19.November.1978 Theobald Wolfe Tone
When news of the outbreak of the United Irish rebellion in May 1798 reached the then exiled Wolfe Tone he once again set in motion plans for a French invasion of Ireland. Devastated and embarrassed by the failure of almost 15,000 French troops to land at Bantry Bay in 1796, Tone managed to secure a much smaller force to embark on an invasion two years later. On 16 September, Tone sailed with General Hardy and 3,000 men and reached Lough Swilly on the Donegal coast. However, they were no match for the English navy and the small French fleet was captured on 12 October.
Tone was taken prisoner to Dublin and tried by court-martial on 10 November. He appeared in his French uniform, was found guilty, and sentenced to be hanged, though he pleaded for a soldier’s death by firing squad. Early on the morning fixed for his execution, he was found with an opened artery in his neck and died on 19 November 1798. He was buried in Bodenstown churchyard near Clane in County Kildare.
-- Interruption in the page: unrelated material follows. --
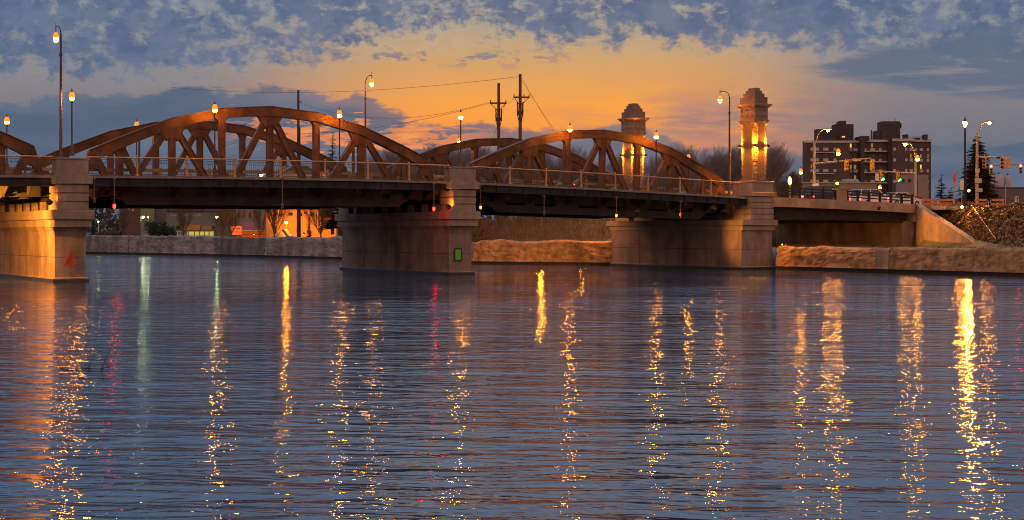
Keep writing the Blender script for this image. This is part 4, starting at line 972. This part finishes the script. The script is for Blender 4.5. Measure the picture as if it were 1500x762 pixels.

Remembered as the ‘Father of Irish Republicanism’, for generations his grave has been a place of pilgrimage for nationalists and republicans. Speaking in Bodenstown in 1913, Patrick Pearse, one of the signatories of the 1916 proclamation, said of Tone that he was the ‘greatest of Ireland’s dead’. Of Bodenstown he said: ‘We have come to the holiest spot in Ireland, holier even than where Patrick sleeps in Down. Patrick brought us life but this man died for us’. Today, Bodenstown remains a place of pilgrimage for a number of Irish political parties who remember Tone’s vision
To unite the whole people of Ireland, to abolish the memory of past dissensions, and to substitute the common name of Irishman, in place of the denominations of Protestant, Catholic and Dissenter, these were my means.